One good thing — there’s no mention whatsoever of heavy lift. The only way defenders of it will find it is to call it a “mission-oriented technology” or “needed enabling technology” for Mars. But it’s a hard case to make, if orbital storage and transfer of propellant is deployed.

Luxury Space Hotels?

I find this story kind of incredible. The hotel itself seems feasible enough, but how in the world do they expect to get the cost down to less than $200,000 per person? And the comments are hilariously clueless. I particularly liked this one:

As much as I would love to go to space, I think it would get very boring after about 5 min of looking out the tiny window. you would be seeing the same view for 5 days, and who seriously is going to look out of the window the whole time? the rest of the time you’re spending it in cramped quarters. I really feel humans do not belong in outer space.

“Feel” is the operative word here. This is clearly a person who doesn’t do much in the way of real thinking.

SpaceX At The LA Times

There’s a front-page story today. As I noted in a comment there, I found the final sentence interesting:

The rocket has just two successful test launches.
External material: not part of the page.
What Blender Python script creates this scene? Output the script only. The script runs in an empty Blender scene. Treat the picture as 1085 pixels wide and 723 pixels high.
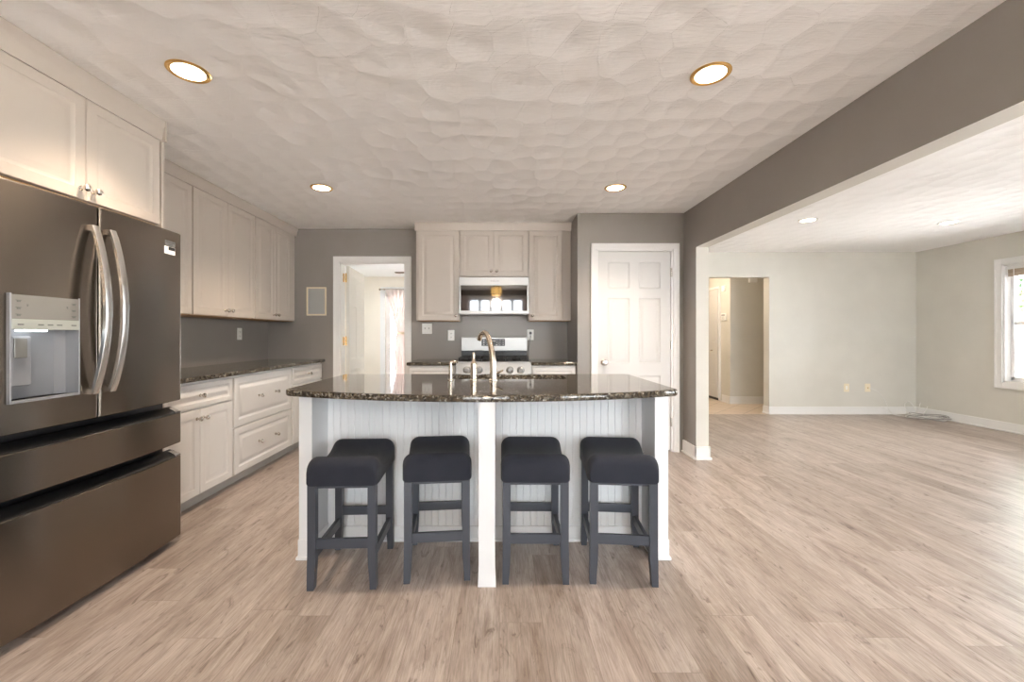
import bpy, bmesh, math, random
from mathutils import Vector, Matrix

# ------------------------------------------------------------------ camera, world, exposure
random.seed(7)
SC = bpy.context.scene
COL = SC.collection
R = math.radians
H = 2.42                      # ceiling height
cam_d = bpy.data.cameras.new('camera')
cam = bpy.data.objects.new('camera', cam_d)
COL.objects.link(cam)
cam.location = (0, 0, 1.185)
cam.rotation_euler = (R(90), 0, 0)
cam_d.sensor_width = 36.0
cam_d.lens = 445.0 / 1085.0 * 36.0
cam_d.shift_x = 13.5 / 1085.0
cam_d.shift_y = -6.5 / 1085.0
cam_d.clip_start = 0.02
SC.camera = cam
SC.view_settings.view_transform = 'Standard'
SC.view_settings.look = 'None'
SC.view_settings.gamma = 1.0
SC.view_settings.use_curve_mapping = False
SC.view_settings.exposure = 0.98
SC.cycles.max_bounces = 12
SC.cycles.diffuse_bounces = 8
SC.cycles.glossy_bounces = 6
SC.cycles.transmission_bounces = 8
SC.cycles.transparent_max_bounces = 16
SC.cycles.sample_clamp_indirect = 8.0
SC.cycles.use_denoising = True

SKY = 9.5
world = bpy.data.worlds.new('overcast_sky')
SC.world = world
world.use_nodes = True
wn = world.node_tree
wn.nodes['Background'].inputs[0].default_value = (0.91, 0.96, 1.0, 1)
wn.nodes['Background'].inputs[1].default_value = SKY
sun_d = bpy.data.lights.new('sun', 'SUN')
sun_d.energy = 290.0
sun_d.color = (0.97, 0.985, 1.0)
sun_d.angle = R(1.0)
sun_o = bpy.data.objects.new('sun', sun_d)
COL.objects.link(sun_o)
sun_o.rotation_euler = (R(27), 0, R(-8))      # high sun behind the camera, floor patches stay near the rear windows
DOWN_W = 42.0                 # power of one recessed lamp
WARM = (1.0, 0.80, 0.60)


def portal(name, loc, rot, sx, sy):
    d = bpy.data.lights.new(name, 'AREA')
    d.shape = 'RECTANGLE'
    d.size, d.size_y = sx, sy
    d.cycles.is_portal = True
    o = bpy.data.objects.new(name, d)
    COL.objects.link(o)
    o.location, o.rotation_euler = loc, rot
    return o


YB = -2.4                     # wall behind the camera
portal('daylight_kitchen_window', (-0.09, YB - 0.16, 1.25), (R(90), 0, 0), 1.62, 2.05)
portal('daylight_added_rear_window', (3.55, YB - 0.16, 1.225), (R(90), 0, 0), 2.4, 2.05)  # guides sky light through the unseen rear window added for daylight
portal('daylight_side_window', (6.4, 4.30, 1.325), (R(90), 0, R(90)), 1.9, 1.6)
portal('daylight_added_side_window', (6.4, 0.4, 1.3), (R(90), 0, R(90)), 2.0, 1.9)  # guides sky light through the unseen side window added for daylight
portal('daylight_sunroom', (-1.5, 8.23, 1.05), (R(-90), 0, 0), 1.5, 2.0)
portal('daylight_sunroom_side', (-3.98, 6.6, 1.35), (R(90), 0, R(-90)), 1.7, 1.6)


# ------------------------------------------------------------------ materials
def new_mat(name, col=(0.8, 0.8, 0.8), rough=0.5, metal=0.0, spec=0.5, **kw):
    m = bpy.data.materials.new(name)
    m.use_nodes = True
    b = m.node_tree.nodes['Principled BSDF']
    b.inputs['Base Color'].default_value = (*col, 1)
    b.inputs['Roughness'].default_value = rough
    b.inputs['Metallic'].default_value = metal
    b.inputs['Specular IOR Level'].default_value = spec
    for k, v in kw.items():
        b.inputs[k].default_value = v
    return m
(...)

While true, there are other ways to phrase it. They could have left out the “just,” which implies that the number is both low, and bad. There is also an implication that there have been unsuccessful launches. It would have been just as accurate, and more favorable to the company, to write, “The rocket has had two successful launches, with no failures.” They could have even pointed out that the capsule performed successfully on its first and only flight.